A chapbook that is beautifully designed and elegant. Very much like the author Lydia Davis, who is known for her short stories but also for her English translations of rather difficult works in French. in other words, I adore her. The Cahiers Series is a collection of chapbooks all concerning the nature of translations or translating literature. A subject matter close to my heart, due that my press TamTam Books is pretty much focused on works from the French language translated into English.
As an editor and publisher I really appreciate Davis' take on the role of the translator, especially when it concerns the works of Marcel Proust, Maurice Blanchot, and my personal fave, Michel Leiris. Only 44 pages long, but as they say, size doesn't matter. Its the contents that is important, and Davis tearing apart the prose of Proust and comparing it with other translators of the same work (Swann) is a fascinating procedure in looking into language -especially from such a stylish writer like Proust.
The other two chapters focus on the work of Blanchot and Leiris. Fleeting thoughts on those two authors, but what is fleeting to the average, is somewhat an essential aspect of Davis' style and thinking. This whole series looks great, and going into the world of Lydia Davis is not a bad thing at all.
We're lucky to have as fine a writer as Lydia Davis translating as well. If you've enjoyed her translation of Swann's Way then--despite it's being pretty pricey for a chapbook, albeit gorgeously produced, you will want to learn more about the kinds of micro-decision-making that went into it, exemplified here in "A Proust Alphabet." A brief text on Blanchot and a sequence of dream (or just dreamlike) narratives modeled on Leiris fill out the publication. It has whetted my appetite for her forthcoming Madame Bovary.

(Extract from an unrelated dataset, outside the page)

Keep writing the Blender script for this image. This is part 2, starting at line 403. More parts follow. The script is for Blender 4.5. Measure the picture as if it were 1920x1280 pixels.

Lydia Davis is an extraordinary woman. She has an intense passion for her work and through this short, little book you are given such a beautiful view into the art of translation. For what else can translation be, other than art?
The essay on translating Proust is wonderful - a must-read for anyone interested in translation. The other two essays are peculiar and interesting but harder to get a handle on.